EXERCISE DIRECTIONS: Reproduce exactly, and only, the lines of the material below running from the line bearing "Reconstruct this image" through the line bearing "random.seed(7); RNG = np.random.default_rng(11)". Leave any pictures out.

LISTED ENTRIES:
====

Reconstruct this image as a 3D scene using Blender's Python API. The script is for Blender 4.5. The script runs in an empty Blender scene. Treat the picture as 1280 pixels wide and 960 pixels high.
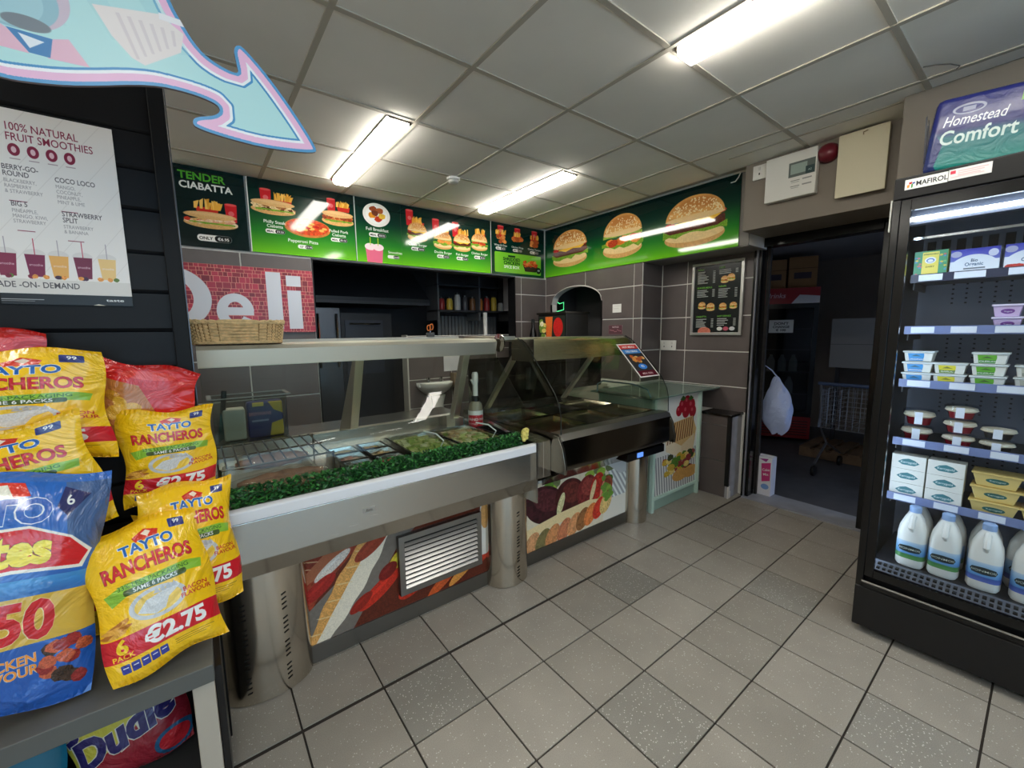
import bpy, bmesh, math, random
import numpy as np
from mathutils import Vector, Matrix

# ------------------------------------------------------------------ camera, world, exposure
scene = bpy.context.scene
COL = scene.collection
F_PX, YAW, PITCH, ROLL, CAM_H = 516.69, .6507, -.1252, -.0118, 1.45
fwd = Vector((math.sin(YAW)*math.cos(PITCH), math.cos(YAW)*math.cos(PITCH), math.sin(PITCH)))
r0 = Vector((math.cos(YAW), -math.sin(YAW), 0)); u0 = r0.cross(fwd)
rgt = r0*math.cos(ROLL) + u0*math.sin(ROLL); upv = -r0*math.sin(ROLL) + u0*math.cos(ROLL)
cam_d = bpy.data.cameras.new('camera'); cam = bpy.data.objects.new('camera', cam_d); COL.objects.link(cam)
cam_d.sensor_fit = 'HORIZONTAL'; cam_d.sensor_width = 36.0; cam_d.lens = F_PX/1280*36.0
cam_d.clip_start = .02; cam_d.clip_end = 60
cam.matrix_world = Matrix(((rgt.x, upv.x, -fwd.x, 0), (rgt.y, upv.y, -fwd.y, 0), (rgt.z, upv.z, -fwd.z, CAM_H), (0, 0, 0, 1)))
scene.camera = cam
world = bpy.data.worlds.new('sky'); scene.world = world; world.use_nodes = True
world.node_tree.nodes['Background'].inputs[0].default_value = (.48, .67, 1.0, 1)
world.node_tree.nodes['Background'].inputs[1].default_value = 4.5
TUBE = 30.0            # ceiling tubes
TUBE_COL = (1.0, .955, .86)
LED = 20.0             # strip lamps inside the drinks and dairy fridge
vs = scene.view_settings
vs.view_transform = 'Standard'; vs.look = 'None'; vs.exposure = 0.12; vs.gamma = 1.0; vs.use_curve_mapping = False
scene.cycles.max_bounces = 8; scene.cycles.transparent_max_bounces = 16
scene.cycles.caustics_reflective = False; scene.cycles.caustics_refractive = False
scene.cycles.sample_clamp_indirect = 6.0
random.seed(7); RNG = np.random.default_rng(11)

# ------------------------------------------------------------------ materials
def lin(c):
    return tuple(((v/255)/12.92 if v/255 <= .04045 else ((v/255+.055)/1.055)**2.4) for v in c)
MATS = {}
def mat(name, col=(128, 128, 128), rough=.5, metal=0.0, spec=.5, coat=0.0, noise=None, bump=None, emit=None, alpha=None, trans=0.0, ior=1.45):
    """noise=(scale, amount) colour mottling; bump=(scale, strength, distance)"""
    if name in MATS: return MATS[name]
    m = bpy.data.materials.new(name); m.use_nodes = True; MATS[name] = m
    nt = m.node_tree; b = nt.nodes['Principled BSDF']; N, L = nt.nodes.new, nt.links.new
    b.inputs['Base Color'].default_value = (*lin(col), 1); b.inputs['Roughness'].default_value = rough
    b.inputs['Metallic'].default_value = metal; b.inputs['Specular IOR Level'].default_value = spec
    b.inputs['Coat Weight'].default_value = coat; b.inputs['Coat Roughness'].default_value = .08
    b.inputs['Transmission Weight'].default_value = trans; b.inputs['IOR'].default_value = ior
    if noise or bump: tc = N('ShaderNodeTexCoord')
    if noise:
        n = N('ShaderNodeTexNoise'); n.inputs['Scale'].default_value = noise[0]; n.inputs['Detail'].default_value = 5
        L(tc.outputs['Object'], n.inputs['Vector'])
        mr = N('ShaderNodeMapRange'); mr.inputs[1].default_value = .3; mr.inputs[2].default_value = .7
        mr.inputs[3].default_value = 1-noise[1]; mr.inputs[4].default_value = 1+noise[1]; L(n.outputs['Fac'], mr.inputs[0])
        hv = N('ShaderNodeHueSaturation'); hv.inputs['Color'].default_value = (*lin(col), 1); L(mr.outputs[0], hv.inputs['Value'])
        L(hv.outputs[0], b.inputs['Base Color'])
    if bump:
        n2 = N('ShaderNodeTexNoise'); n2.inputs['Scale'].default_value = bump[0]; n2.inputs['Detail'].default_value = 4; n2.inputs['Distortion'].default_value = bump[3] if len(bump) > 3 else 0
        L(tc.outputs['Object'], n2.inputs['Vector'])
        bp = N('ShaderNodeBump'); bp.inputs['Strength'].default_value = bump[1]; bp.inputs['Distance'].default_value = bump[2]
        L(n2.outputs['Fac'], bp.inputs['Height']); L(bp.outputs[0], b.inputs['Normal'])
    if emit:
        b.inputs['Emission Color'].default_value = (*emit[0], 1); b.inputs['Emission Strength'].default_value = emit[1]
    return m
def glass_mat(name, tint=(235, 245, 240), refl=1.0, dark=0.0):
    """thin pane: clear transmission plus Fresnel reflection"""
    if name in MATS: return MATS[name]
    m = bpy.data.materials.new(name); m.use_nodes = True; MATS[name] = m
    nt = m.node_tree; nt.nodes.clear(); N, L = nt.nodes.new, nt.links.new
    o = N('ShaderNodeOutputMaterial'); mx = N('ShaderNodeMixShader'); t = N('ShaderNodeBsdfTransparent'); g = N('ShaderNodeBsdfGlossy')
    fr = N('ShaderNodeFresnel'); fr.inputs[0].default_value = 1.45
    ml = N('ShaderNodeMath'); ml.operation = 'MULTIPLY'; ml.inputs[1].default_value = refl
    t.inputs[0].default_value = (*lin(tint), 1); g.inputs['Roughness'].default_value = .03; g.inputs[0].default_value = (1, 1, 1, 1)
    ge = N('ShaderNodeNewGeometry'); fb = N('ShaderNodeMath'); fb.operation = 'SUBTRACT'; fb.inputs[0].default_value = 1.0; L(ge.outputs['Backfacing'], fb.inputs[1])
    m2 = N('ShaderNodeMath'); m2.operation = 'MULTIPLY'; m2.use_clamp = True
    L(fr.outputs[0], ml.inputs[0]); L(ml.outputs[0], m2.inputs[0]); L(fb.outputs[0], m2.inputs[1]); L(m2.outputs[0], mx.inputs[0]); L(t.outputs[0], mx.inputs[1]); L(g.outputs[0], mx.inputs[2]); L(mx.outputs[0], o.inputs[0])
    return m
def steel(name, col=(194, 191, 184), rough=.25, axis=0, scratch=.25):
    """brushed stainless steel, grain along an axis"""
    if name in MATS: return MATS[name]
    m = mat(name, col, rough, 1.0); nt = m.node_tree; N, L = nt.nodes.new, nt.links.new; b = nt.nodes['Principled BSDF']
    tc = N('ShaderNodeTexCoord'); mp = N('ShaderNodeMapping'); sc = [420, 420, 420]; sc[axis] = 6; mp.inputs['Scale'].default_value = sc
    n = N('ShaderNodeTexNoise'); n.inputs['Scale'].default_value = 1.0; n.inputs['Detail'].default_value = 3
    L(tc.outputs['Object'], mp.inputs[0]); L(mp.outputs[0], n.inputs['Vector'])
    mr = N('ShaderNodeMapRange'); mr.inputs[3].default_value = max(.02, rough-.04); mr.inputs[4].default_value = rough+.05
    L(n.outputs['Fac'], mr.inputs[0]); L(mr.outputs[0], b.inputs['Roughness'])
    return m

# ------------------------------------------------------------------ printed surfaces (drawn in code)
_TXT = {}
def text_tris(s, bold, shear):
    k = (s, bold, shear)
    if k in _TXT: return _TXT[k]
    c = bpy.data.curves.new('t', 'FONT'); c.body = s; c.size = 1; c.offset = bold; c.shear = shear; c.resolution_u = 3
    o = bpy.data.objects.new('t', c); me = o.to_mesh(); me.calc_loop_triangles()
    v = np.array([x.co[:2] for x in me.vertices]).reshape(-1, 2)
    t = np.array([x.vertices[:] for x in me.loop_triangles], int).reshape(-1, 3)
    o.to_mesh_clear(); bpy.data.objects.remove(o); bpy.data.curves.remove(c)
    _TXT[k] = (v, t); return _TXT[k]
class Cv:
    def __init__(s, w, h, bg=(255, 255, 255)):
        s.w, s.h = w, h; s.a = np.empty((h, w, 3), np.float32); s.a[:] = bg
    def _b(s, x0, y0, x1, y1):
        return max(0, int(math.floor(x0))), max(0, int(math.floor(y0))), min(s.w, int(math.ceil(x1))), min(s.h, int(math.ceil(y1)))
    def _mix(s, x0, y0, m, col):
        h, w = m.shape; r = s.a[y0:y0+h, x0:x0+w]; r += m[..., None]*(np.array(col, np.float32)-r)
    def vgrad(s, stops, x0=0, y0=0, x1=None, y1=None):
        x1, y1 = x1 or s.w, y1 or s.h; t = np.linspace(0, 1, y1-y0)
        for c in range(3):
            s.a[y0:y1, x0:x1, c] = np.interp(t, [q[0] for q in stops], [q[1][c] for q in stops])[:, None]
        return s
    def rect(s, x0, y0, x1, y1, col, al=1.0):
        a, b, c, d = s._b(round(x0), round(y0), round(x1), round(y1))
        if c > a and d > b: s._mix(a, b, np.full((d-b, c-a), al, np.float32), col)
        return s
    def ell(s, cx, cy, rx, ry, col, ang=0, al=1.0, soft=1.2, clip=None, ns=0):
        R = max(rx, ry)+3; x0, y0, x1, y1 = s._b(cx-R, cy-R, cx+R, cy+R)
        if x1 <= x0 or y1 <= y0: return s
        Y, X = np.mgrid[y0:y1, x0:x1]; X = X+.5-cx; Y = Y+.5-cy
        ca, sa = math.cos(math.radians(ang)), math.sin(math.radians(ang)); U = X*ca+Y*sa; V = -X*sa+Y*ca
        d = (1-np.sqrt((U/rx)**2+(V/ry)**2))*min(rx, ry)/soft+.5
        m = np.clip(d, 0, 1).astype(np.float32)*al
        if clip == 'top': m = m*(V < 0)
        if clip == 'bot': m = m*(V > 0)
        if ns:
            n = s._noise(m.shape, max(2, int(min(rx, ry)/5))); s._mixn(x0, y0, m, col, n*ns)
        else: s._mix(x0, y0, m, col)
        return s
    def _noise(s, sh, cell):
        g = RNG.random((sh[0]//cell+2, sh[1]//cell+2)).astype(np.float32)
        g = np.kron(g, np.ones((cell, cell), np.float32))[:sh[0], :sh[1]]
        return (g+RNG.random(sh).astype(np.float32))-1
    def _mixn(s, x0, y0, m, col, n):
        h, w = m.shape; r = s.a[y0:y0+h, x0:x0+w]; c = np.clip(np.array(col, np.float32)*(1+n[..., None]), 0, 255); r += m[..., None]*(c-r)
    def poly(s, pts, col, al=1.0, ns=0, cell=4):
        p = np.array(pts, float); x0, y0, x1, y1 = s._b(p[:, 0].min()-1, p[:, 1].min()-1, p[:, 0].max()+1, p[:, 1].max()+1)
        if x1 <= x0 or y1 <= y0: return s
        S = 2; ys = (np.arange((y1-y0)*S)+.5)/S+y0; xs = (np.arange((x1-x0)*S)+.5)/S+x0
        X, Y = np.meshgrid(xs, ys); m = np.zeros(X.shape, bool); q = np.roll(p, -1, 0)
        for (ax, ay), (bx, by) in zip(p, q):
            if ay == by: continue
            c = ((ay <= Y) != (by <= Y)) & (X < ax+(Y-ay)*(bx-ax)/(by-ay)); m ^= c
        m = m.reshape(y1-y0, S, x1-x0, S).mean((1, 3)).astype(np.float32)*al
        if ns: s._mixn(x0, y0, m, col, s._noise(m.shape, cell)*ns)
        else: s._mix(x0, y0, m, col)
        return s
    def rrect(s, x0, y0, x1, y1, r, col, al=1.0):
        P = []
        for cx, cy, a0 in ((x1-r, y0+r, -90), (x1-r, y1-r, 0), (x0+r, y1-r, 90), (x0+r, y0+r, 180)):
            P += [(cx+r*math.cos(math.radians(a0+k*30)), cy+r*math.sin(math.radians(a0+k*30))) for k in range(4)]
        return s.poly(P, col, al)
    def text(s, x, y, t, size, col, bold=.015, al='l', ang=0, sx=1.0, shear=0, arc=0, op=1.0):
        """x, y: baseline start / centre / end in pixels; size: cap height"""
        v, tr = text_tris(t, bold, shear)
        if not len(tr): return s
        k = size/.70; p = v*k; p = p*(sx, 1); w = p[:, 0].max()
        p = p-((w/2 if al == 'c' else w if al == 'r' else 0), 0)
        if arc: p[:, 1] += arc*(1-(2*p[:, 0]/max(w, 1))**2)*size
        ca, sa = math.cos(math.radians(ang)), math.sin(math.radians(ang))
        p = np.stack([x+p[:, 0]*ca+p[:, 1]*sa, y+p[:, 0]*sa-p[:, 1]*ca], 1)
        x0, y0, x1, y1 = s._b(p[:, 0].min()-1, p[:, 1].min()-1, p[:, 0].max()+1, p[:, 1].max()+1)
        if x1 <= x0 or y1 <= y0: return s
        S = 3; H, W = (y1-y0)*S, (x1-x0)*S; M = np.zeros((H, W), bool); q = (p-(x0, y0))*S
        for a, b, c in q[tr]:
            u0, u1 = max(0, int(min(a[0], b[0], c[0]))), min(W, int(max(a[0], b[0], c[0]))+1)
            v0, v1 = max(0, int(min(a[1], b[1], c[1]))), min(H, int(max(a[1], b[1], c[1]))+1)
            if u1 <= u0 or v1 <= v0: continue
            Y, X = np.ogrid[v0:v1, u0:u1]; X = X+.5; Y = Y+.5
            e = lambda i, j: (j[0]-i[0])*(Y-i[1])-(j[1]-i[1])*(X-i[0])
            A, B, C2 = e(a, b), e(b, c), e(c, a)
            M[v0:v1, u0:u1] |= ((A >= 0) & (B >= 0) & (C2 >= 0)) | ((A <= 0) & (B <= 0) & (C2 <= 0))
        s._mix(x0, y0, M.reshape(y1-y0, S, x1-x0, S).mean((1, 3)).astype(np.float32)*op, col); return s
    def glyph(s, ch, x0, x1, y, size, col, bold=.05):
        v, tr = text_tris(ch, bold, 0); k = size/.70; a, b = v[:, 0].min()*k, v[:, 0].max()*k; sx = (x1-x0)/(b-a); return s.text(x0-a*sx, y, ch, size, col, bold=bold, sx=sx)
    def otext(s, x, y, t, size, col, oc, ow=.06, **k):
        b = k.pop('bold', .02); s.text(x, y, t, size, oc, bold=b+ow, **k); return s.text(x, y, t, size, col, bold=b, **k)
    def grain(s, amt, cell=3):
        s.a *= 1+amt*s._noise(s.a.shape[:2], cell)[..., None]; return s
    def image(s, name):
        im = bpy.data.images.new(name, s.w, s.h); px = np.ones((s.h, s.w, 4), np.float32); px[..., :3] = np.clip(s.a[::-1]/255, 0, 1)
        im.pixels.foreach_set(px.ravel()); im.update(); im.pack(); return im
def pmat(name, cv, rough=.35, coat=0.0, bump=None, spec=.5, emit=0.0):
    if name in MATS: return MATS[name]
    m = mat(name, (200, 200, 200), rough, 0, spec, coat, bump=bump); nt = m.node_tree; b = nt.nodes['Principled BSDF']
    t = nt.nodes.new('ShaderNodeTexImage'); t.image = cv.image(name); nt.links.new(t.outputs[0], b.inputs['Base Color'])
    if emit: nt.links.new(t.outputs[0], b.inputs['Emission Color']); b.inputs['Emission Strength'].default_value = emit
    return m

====

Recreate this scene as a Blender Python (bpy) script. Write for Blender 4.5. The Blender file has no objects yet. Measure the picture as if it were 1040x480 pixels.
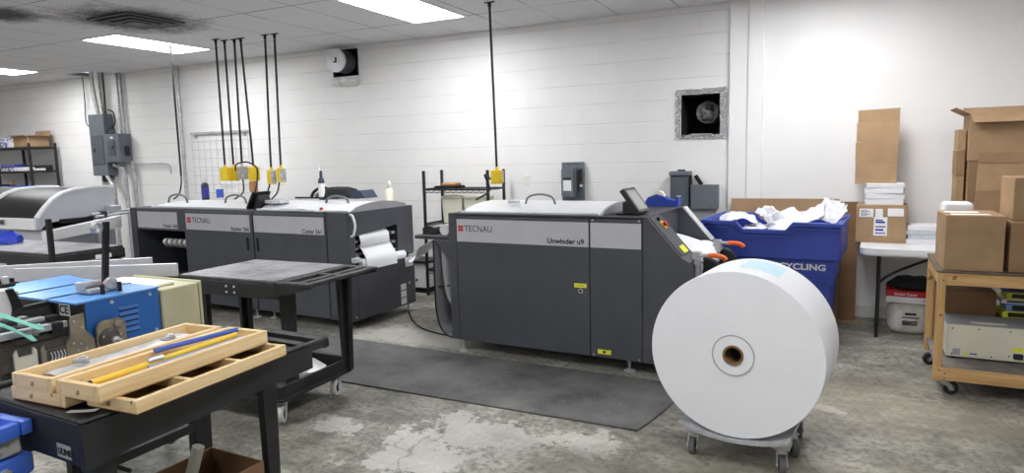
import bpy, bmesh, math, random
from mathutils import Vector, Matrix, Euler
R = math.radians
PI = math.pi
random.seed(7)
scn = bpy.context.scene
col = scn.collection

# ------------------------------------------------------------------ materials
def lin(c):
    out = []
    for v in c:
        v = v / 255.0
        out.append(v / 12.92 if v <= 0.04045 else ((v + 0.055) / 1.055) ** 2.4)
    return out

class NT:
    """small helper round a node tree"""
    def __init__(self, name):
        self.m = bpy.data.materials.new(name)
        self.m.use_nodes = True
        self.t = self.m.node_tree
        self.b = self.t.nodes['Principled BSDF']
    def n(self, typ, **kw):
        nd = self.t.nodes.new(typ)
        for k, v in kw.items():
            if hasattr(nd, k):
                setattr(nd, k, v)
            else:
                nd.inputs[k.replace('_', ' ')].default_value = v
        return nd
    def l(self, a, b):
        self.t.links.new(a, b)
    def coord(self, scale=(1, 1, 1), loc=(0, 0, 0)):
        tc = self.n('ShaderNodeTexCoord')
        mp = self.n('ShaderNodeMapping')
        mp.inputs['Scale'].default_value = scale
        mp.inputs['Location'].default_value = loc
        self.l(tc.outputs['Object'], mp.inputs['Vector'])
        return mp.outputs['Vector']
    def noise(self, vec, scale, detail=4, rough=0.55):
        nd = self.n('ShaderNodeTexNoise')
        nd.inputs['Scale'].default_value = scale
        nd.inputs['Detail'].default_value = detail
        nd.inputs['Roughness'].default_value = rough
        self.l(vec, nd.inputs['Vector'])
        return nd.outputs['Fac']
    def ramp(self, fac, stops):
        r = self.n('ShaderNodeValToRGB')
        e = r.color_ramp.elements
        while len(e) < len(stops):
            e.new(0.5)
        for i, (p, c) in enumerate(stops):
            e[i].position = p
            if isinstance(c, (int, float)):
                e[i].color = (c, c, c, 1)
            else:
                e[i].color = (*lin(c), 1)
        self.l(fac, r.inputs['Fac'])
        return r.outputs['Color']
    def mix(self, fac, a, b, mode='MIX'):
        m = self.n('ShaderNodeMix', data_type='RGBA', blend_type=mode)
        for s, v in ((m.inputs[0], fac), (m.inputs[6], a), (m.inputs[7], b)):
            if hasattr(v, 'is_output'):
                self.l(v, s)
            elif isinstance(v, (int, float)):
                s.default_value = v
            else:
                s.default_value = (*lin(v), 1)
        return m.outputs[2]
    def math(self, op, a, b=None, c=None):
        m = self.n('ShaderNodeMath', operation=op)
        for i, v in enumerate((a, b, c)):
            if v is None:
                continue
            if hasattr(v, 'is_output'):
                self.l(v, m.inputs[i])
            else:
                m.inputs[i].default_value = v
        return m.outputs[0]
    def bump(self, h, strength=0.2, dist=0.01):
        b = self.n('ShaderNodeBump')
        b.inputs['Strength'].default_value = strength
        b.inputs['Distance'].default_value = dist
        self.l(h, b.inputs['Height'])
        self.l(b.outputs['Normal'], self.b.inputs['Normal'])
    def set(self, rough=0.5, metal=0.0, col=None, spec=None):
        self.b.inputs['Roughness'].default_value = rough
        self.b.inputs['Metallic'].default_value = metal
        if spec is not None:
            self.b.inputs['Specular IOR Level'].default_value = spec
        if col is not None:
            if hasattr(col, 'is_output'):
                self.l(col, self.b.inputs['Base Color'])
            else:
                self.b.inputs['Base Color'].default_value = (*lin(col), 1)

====

SOLUTION:
Reconstruct this image as a 3D scene using Blender's Python API. The script is for Blender 4.5. The script runs in an empty Blender scene. Treat the picture as 1280 pixels wide and 960 pixels high.
import bpy, bmesh, math, random
import numpy as np
from mathutils import Vector, Matrix

# ------------------------------------------------------------------ camera, world, exposure
scene = bpy.context.scene
COL = scene.collection
F_PX, YAW, PITCH, ROLL, CAM_H = 516.69, .6507, -.1252, -.0118, 1.45
fwd = Vector((math.sin(YAW)*math.cos(PITCH), math.cos(YAW)*math.cos(PITCH), math.sin(PITCH)))
r0 = Vector((math.cos(YAW), -math.sin(YAW), 0)); u0 = r0.cross(fwd)
rgt = r0*math.cos(ROLL) + u0*math.sin(ROLL); upv = -r0*math.sin(ROLL) + u0*math.cos(ROLL)
cam_d = bpy.data.cameras.new('camera'); cam = bpy.data.objects.new('camera', cam_d); COL.objects.link(cam)
cam_d.sensor_fit = 'HORIZONTAL'; cam_d.sensor_width = 36.0; cam_d.lens = F_PX/1280*36.0
cam_d.clip_start = .02; cam_d.clip_end = 60
cam.matrix_world = Matrix(((rgt.x, upv.x, -fwd.x, 0), (rgt.y, upv.y, -fwd.y, 0), (rgt.z, upv.z, -fwd.z, CAM_H), (0, 0, 0, 1)))
scene.camera = cam
world = bpy.data.worlds.new('sky'); scene.world = world; world.use_nodes = True
world.node_tree.nodes['Background'].inputs[0].default_value = (.48, .67, 1.0, 1)
world.node_tree.nodes['Background'].inputs[1].default_value = 4.5
TUBE = 30.0            # ceiling tubes
TUBE_COL = (1.0, .955, .86)
LED = 20.0             # strip lamps inside the drinks and dairy fridge
vs = scene.view_settings
vs.view_transform = 'Standard'; vs.look = 'None'; vs.exposure = 0.12; vs.gamma = 1.0; vs.use_curve_mapping = False
scene.cycles.max_bounces = 8; scene.cycles.transparent_max_bounces = 16
scene.cycles.caustics_reflective = False; scene.cycles.caustics_refractive = False
scene.cycles.sample_clamp_indirect = 6.0
random.seed(7); RNG = np.random.default_rng(11)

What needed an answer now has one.